GOAL:
In the data below, find every line that has the string "scene", and copy it.

────────

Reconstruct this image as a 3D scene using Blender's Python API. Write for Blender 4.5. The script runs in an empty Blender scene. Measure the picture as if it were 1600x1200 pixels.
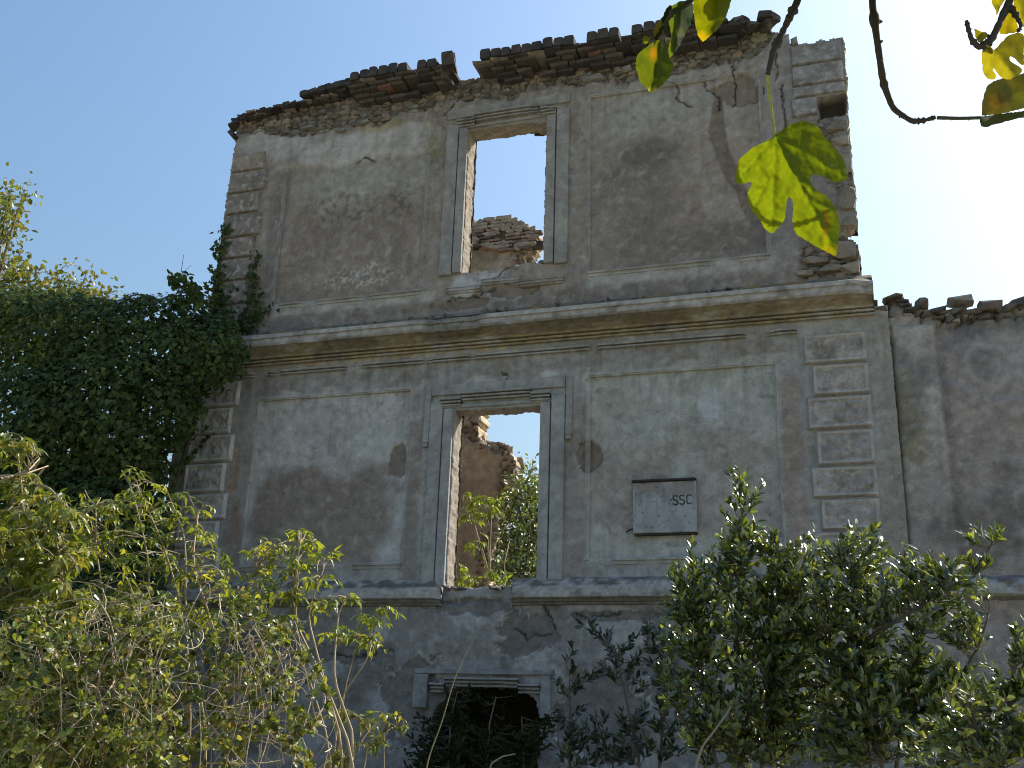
import bpy, bmesh, math, random
import numpy as np
from mathutils import Matrix, Vector
from mathutils.geometry import delaunay_2d_cdt

scene = bpy.context.scene
COL = scene.collection

# ------------------------------------------------------------------ camera
FPX = 1643.67
CAM = np.array([3.9891, -11.5595, 1.6])
def cam_axes(yaw, pitch, roll):
    cy, sy = math.cos(yaw), math.sin(yaw)
    F = np.array([-sy*math.cos(pitch), cy*math.cos(pitch), math.sin(pitch)])
    R0 = np.array([cy, sy, 0.0]); U0 = np.cross(R0, F)
    return R0*math.cos(roll)+U0*math.sin(roll), -R0*math.sin(roll)+U0*math.cos(roll), F
CR, CU, CF = cam_axes(math.radians(18.23722), math.radians(18.76591), math.radians(1.90865))
cam_data = bpy.data.cameras.new('camera')
cam = bpy.data.objects.new('camera', cam_data); COL.objects.link(cam)
cam_data.sensor_width = 36.0; cam_data.lens = 36.0*FPX/1600.0
cam_data.clip_start = 0.05; cam_data.clip_end = 2000
M = Matrix(((CR[0], CU[0], -CF[0], CAM[0]), (CR[1], CU[1], -CF[1], CAM[1]), (CR[2], CU[2], -CF[2], CAM[2]), (0, 0, 0, 1)))
cam.matrix_world = M
scene.camera = cam

# ------------------------------------------------------------------ sky, sun, exposure
SUN_AZ, SUN_EL = math.radians(40), math.radians(43)      # azimuth from +Y towards +X
world = bpy.data.worlds.new('World'); scene.world = world; world.use_nodes = True
nt = world.node_tree; nt.nodes.clear()
sky = nt.nodes.new('ShaderNodeTexSky'); sky.sky_type = 'NISHITA'; sky.sun_disc = False
sky.sun_elevation = SUN_EL; sky.sun_rotation = SUN_AZ
sky.air_density = 2.0; sky.dust_density = 3.8; sky.ozone_density = 8.5
bg = nt.nodes.new('ShaderNodeBackground'); bg.inputs['Strength'].default_value = 0.13
wo = nt.nodes.new('ShaderNodeOutputWorld')
nt.links.new(sky.outputs[0], bg.inputs[0]); nt.links.new(bg.outputs[0], wo.inputs[0])
sd = bpy.data.lights.new('sun', 'SUN'); sd.energy = 5.0; sd.angle = math.radians(0.5); sd.color = (1.0, 0.94, 0.84)
sun = bpy.data.objects.new('sun', sd); COL.objects.link(sun)
sdir = Vector((math.sin(SUN_AZ)*math.cos(SUN_EL), math.cos(SUN_AZ)*math.cos(SUN_EL), math.sin(SUN_EL)))
sun.rotation_euler = sdir.to_track_quat('Z', 'Y').to_euler()
vs = scene.view_settings
vs.view_transform = 'Standard'; vs.look = 'None'; vs.gamma = 1.0; vs.use_curve_mapping = False
vs.exposure = 0.5
scene.cycles.filter_width = 1.0

# ------------------------------------------------------------------ helpers
def at(px, py, Y):
    """world point on the plane y=Y seen at a place of the 1600x1200 photograph"""
    v = CF + CR*(px-800)/FPX - CU*(py-600)/FPX
    return CAM + v*((Y-CAM[1])/v[1])

def _hash(ix, iy, seed):
    h = (ix.astype(np.int64)*374761393 + iy.astype(np.int64)*668265263 + seed*1442695041) & 0xFFFFFFFF
    h = ((h ^ (h >> 13))*1274126177) & 0xFFFFFFFF
    h = ((h ^ (h >> 16))*2246822519) & 0xFFFFFFFF
    return ((h ^ (h >> 15)) & 0xFFFFFF)/float(0xFFFFFF)
def vnoise(x, y, seed=0):
    """gradient noise, 0..1 around .5"""
    x = np.asarray(x, float); y = np.asarray(y, float)
    ix = np.floor(x); iy = np.floor(y); fx = x-ix; fy = y-iy
    u = fx*fx*fx*(fx*(fx*6-15)+10); v = fy*fy*fy*(fy*(fy*6-15)+10)
    def g(dx, dy):
        a = _hash(ix+dx, iy+dy, seed)*2*math.pi
        return np.cos(a)*(fx-dx)+np.sin(a)*(fy-dy)
    a = g(0, 0); b = g(1, 0); c = g(0, 1); d = g(1, 1)
    return np.clip(.5+.95*(a+(b-a)*u+(c-a)*v+(a-b-c+d)*u*v), 0, 1)
def fbm(x, y, octv=4, seed=0):
    x = np.asarray(x, float); y = np.asarray(y, float)
    s = 0; a = 0.5; t = 0
    for o in range(octv):
        s = s+a*vnoise(x, y, seed+o*7); t += a; a *= 0.5
        x, y = 1.62*x-1.21*y+17.3, 1.21*x+1.62*y-9.1
    return s/t                      # 0..1, mean .5
def worley(x, y, seed=0):
    ix = np.floor(x); iy = np.floor(y)
    f1 = np.full(np.shape(x), 9.0); f2 = np.full(np.shape(x), 9.0); cid = np.zeros(np.shape(x))
    for dx in (-1, 0, 1):
        for dy in (-1, 0, 1):
            cx = ix+dx; cy = iy+dy
            px = cx+0.15+0.7*_hash(cx, cy, seed); py = cy+0.15+0.7*_hash(cx, cy, seed+51)
            d = np.hypot(px-x, py-y); idv = _hash(cx, cy, seed+99)
            new = d < f1
            f2 = np.where(new, f1, np.minimum(f2, d)); cid = np.where(new, idv, cid); f1 = np.where(new, d, f1)
    return f1, f2, cid
def S(a, b, x):
    t = np.clip((x-a)/(b-a), 0, 1); return t*t*(3-2*t)
def lerp(c, col, m):
    m = np.clip(m, 0, 1)[..., None]; return c*(1-m)+np.asarray(col)*m

def make_mesh(name, V, faces_by_n, cols=None, smooth=True, sharp=None):
    """V (N,3); faces_by_n: list of (M,k) index arrays"""
    me = bpy.data.meshes.new(name)
    V = np.asarray(V, np.float32)
    faces_by_n = [np.asarray(f, np.int32) for f in faces_by_n if len(f)]
    me.vertices.add(len(V)); me.vertices.foreach_set('co', V.ravel())
    nl = sum(f.size for f in faces_by_n); npoly = sum(len(f) for f in faces_by_n)
    me.loops.add(nl); me.polygons.add(npoly)
    me.loops.foreach_set('vertex_index', np.concatenate([f.ravel() for f in faces_by_n]).astype(np.int32))
    starts = []; k = 0
    for f in faces_by_n:
        starts.append(k+np.arange(len(f))*f.shape[1]); k += f.size
    me.polygons.foreach_set('loop_start', np.concatenate(starts).astype(np.int32))
    me.polygons.foreach_set('use_smooth', np.full(npoly, bool(smooth)))
    if cols is not None:
        at_ = me.color_attributes.new('Col', 'FLOAT_COLOR', 'POINT')
        c4 = np.ones((len(V), 4), np.float32); c4[:, :3] = cols
        at_.data.foreach_set('color', c4.ravel())
    me.update(calc_edges=True); me.validate()
    if sharp and smooth: me.set_sharp_from_angle(angle=math.radians(sharp))
    return me
def link(name, me, mat=None, parent=None, loc=None):
    o = bpy.data.objects.new(name, me); COL.objects.link(o)
    if mat is not None and len(me.materials) == 0: me.materials.append(mat)
    if parent is not None: o.parent = parent
    if loc is not None: o.location = loc
    return o
def thing(name, label, cat, loc=(0, 0, 0), group=None):
    o = bpy.data.objects.new(name, None); COL.objects.link(o); o.location = loc
    o.empty_display_size = 0.2
    o['label'] = label; o['category'] = cat
    if group: o['group'] = group
    return o
class MB:
    """collects vertices / faces / colours for one mesh"""
    def __init__(s): s.V = []; s.F = {3: [], 4: []}; s.C = []; s.n = 0
    def add(s, V, faces, col=(1, 1, 1)):
        V = np.asarray(V, float)
        for f in faces:
            f = np.asarray(f)
            if len(f): s.F[f.shape[1]].append(f+s.n)
        s.V.append(V); c = np.asarray(col, float)
        s.C.append(np.broadcast_to(c, (len(V), 3)) if c.ndim == 1 else c); s.n += len(V)
    def mesh(s, name, smooth=True, origin=(0, 0, 0), sharp=None):
        fl = [np.concatenate(v) for v in s.F.values() if v]
        return make_mesh(name, np.concatenate(s.V)-np.asarray(origin), fl, np.concatenate(s.C), smooth, sharp)
    def build(s, name, mat, parent=None, smooth=True):
        sharp = 28 if mat in (MAT_PLASTER, MAT_STONE, MAT_MARBLE) else None
        org = np.array(parent.location) if parent is not None and parent.parent is None else np.zeros(3)
        return link(name, s.mesh(name, smooth, org, sharp), mat, parent)
def tube(mb, pts, rad, sides=5, col=(1, 1, 1)):
    pts = np.asarray(pts, float); n = len(pts); rad = np.broadcast_to(np.asarray(rad, float), (n,))
    T = np.gradient(pts, axis=0); T /= np.linalg.norm(T, axis=1)[:, None]+1e-9
    ref = np.array([0.31, 0.83, 0.46]); A = np.cross(T, ref); A /= np.linalg.norm(A, axis=1)[:, None]+1e-9
    B = np.cross(T, A); an = np.arange(sides)*2*math.pi/sides
    V = pts[:, None]+rad[:, None, None]*(A[:, None]*np.cos(an)[None, :, None]+B[:, None]*np.sin(an)[None, :, None])
    i = np.arange(n-1)[:, None]*sides; j = np.arange(sides)[None]; j2 = (j+1) % sides
    Fq = np.stack([i+j, i+j2, i+sides+j2, i+sides+j], -1).reshape(-1, 4)
    cap = [[(n-1)*sides+k, (n-1)*sides+k+1, (n-1)*sides] for k in range(1, sides-1)]
    mb.add(V.reshape(-1, 3), [Fq, np.array(cap)], col)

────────

COMPLETED EXERCISE:
Reconstruct this image as a 3D scene using Blender's Python API. Write for Blender 4.5. The script runs in an empty Blender scene. Measure the picture as if it were 1600x1200 pixels.
scene = bpy.context.scene
COL = scene.collection
scene.camera = cam
world = bpy.data.worlds.new('World'); scene.world = world; world.use_nodes = True
vs = scene.view_settings
scene.cycles.filter_width = 1.0